Football has a dark side in more ways than one.

College players make millions upon millions of dollars for the BCS, NCAA, and their corporate sponsors.  Bowl games used to mean something - the stamp of a successful season. 

Now every team that has won six games gets into a lavishly sponsored, yet borderline meaningless bowl game. How well your fan base travels, rather than team quality, determines the prestige of your bowl. 

In the NFL, we as fans don't really know about PED/HGH use.  Of and on suspensions occur under the radar, by in-large we have no idea what’s really going on.  We were forced to witness games thrown by replacement refs because of labor negotiations.  We see Roger Goodell poorly manage just about every docket placed on his desk. 

Bottom line - football doesn't reside in the field of roses we often dream it does exist in. 

Pete Carroll is the embodiment of these phenomena.  On the outside, he's the leader of an up-start Seahawks team.  The same team that started a rookie quarterback over a $40 million off-season signing.  The same team that put Tom Brady in his place - "you mad bro?"  The team that no one hates, and everyone enjoys watching. 

But who really is Pete Carroll?  USC forfeited national titles, Heisman trophies, and regular season wins because of Carroll's apparent laissez-faire approach to managing recruits. USC also lost scholarships, and remained un-eligible for national ranking until this season. 

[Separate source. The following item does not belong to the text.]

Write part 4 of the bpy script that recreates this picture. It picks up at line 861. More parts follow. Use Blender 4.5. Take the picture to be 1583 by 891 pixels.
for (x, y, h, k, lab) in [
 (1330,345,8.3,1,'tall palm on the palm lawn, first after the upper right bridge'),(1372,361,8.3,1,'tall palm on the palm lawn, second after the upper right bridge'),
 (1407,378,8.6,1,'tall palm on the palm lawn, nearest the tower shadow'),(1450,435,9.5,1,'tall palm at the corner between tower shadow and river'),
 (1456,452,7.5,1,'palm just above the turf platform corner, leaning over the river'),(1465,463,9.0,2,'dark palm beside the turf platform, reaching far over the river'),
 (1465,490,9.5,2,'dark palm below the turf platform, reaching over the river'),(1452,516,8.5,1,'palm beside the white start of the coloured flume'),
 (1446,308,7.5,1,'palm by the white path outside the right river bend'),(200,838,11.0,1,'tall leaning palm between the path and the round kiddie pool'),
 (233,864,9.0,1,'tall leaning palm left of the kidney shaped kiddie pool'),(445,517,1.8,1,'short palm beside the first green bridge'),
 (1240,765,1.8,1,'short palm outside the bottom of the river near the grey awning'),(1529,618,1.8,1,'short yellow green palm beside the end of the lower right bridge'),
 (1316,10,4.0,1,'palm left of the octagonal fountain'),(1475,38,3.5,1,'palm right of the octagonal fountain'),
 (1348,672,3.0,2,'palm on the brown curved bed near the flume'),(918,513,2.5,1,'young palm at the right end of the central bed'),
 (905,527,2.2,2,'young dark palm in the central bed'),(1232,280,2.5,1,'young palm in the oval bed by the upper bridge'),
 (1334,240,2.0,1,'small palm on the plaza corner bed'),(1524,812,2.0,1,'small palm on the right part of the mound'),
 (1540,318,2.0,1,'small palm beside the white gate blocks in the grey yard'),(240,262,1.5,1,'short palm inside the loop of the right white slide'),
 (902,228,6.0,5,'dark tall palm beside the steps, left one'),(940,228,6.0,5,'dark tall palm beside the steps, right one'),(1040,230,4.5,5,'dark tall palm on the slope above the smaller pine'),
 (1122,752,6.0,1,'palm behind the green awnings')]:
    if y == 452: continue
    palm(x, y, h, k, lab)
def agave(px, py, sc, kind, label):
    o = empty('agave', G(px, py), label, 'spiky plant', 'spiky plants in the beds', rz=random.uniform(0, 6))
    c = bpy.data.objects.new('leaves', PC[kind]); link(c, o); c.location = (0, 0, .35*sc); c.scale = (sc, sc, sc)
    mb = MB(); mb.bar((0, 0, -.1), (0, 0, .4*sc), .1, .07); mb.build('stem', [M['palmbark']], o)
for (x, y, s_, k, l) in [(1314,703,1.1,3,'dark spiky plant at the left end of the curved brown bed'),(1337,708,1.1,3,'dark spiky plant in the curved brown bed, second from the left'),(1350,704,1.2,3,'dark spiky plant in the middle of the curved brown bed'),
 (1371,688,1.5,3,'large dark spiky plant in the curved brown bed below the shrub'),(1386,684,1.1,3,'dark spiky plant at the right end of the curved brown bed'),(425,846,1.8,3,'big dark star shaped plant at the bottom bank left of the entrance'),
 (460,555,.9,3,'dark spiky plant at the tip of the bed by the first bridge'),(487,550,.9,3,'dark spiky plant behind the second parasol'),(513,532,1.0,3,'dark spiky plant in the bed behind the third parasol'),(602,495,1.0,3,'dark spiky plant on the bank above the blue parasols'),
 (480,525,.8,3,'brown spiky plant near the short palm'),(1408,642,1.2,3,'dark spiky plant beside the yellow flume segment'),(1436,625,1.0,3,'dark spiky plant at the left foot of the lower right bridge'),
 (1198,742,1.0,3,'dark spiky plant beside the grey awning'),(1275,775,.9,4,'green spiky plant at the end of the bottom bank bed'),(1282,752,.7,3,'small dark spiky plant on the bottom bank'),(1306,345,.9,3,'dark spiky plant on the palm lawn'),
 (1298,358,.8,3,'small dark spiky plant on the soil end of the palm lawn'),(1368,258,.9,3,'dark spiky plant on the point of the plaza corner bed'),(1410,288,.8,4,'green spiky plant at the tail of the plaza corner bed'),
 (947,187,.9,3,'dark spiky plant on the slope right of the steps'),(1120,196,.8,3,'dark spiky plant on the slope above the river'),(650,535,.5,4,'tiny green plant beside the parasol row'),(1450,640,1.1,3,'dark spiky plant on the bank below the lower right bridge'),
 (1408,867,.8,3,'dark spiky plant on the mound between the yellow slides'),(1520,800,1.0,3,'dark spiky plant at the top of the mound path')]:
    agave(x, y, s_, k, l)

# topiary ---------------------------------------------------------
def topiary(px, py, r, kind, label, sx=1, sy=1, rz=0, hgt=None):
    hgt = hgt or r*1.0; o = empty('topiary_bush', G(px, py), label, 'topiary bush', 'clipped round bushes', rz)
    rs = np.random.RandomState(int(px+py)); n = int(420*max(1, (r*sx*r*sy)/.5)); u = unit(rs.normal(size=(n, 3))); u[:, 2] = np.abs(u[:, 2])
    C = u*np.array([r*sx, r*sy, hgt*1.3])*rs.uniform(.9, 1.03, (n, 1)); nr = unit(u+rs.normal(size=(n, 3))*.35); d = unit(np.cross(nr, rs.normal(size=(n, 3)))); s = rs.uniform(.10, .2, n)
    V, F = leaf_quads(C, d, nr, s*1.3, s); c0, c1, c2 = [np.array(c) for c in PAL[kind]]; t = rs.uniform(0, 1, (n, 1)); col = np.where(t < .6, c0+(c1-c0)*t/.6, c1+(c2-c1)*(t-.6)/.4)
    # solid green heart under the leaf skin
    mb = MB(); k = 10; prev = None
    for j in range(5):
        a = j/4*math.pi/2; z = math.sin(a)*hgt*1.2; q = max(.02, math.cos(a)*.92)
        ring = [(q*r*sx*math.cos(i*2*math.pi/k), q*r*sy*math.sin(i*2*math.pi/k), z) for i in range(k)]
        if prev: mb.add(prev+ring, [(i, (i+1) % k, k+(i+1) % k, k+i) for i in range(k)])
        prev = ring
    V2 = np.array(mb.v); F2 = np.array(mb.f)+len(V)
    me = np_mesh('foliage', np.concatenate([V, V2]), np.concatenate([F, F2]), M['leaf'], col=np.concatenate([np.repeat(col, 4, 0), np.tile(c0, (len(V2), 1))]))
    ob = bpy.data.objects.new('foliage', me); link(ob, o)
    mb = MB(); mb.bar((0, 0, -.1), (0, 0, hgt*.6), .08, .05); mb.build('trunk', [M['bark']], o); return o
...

For everything Carroll did to resurrect USC's football program, as soon as the microscope turned to his management of USC, he took the money and ran.  Bill Plaschke said it best "he made $33 million from violations that will cost his old school its reputation."

Who knows what other infractions or rules Carroll violated while at USC.  The one thing that seems to ring true - good FBS coaches don't cheat, they only get caught. 

As the USC football program crumbled behind Carroll's departure to Seattle, football writers took issue with the Seahawks’ hiring an embattled college coach.  Mike Florio called for the Seahawks to fire Carroll in the name of justice. 

Nevertheless, Seattle brought in Carroll - sending the signal to shady college coaches they're welcomed behind the shield.  The NCAA can't sanction, fine, or police NFL coaches.  It's out of their jurisdiction. 

Carroll's first two years in Seattle were largely innocuous.  But this week it looks as though Carroll has reached into his bag of tricks, and his two towering cornerbacks have been suspended for PED use. 

Corners Brandon Browner and Richard Sherman (you high bro?) were caught by the NFL for allegedly taking Aderall.  Aderall is used by college kids to help focus while studying.  I can only assume that Browner and Sherman thought the focus provided by Aderall could be extrapolated to the field on gameday. 

Both corners are second year backs and I'm willing to concede they took this PED without Carroll's explicit consent.  They were most likely exposed to it while attending Pac-12 schools and they may or may not have used it their entire sports careers. 

Yet the fact remains that a Carroll-led program is now caught for rule violations.  Haven't we seen this before?

While no one can discern Carroll's true role in this new issue, it's foolish to ignore Carroll's history of questionable ethics.  Foregoing Carroll’s history only reduces accountability for his team’s drug use. 

Tony LaRussa ran the most polluted organization in the history of baseball - the late 80's/early 90's Oakland A's.  That clubhouse contained more juice than a Simply Orange tree farm.  McGwire and Canseco are the poster boys for steroid use, sharing the photo with other edge-chasers like Rafael Palmeiro and Barry Bonds. 

Despite this, LaRussa left Oakland and successfully coached the St. Louis Cardinals to multiple championships.  As with Carroll, I'm not saying LaRussa told his players to go see Victor Conte at Balco before spring training starts, but you'd be a fool to deny the possibility that LaRussa was complacent in his players' rampant HGH use. 

Don't be surprised if/when one of LaRussa's top projects - Yadier Molina, gets popped for HGH/PED use.  Players do get bigger with age, but he's built like a tank now.  He finished fourth in MVP voting this season, had Mark McGwire/LaRussa as coaches, and looks more and more like Barry Bonds

That old saying - "if it looks like a duck, walks like a duck, quacks like a duck, it's a duck," comes to mind. 

Carroll reminds me of LaRussa.  Two programs, two major violations of rules, zero repercussions.  Coaches of stars, winners of championships, highly paid and greatly respected by peers. 

Two men that have shamed their organizations, fans, players - and somehow still thrive/d as coaches.  

Pete Carroll has brought his "program" to the NFL; don't be shocked if/when more transgressions occur.  Fortunately for Carroll, CFL franchises aren’t too far away from Seattle.  When the time comes to leave before being caught by Sheriff Goodell, he won’t have a long flight.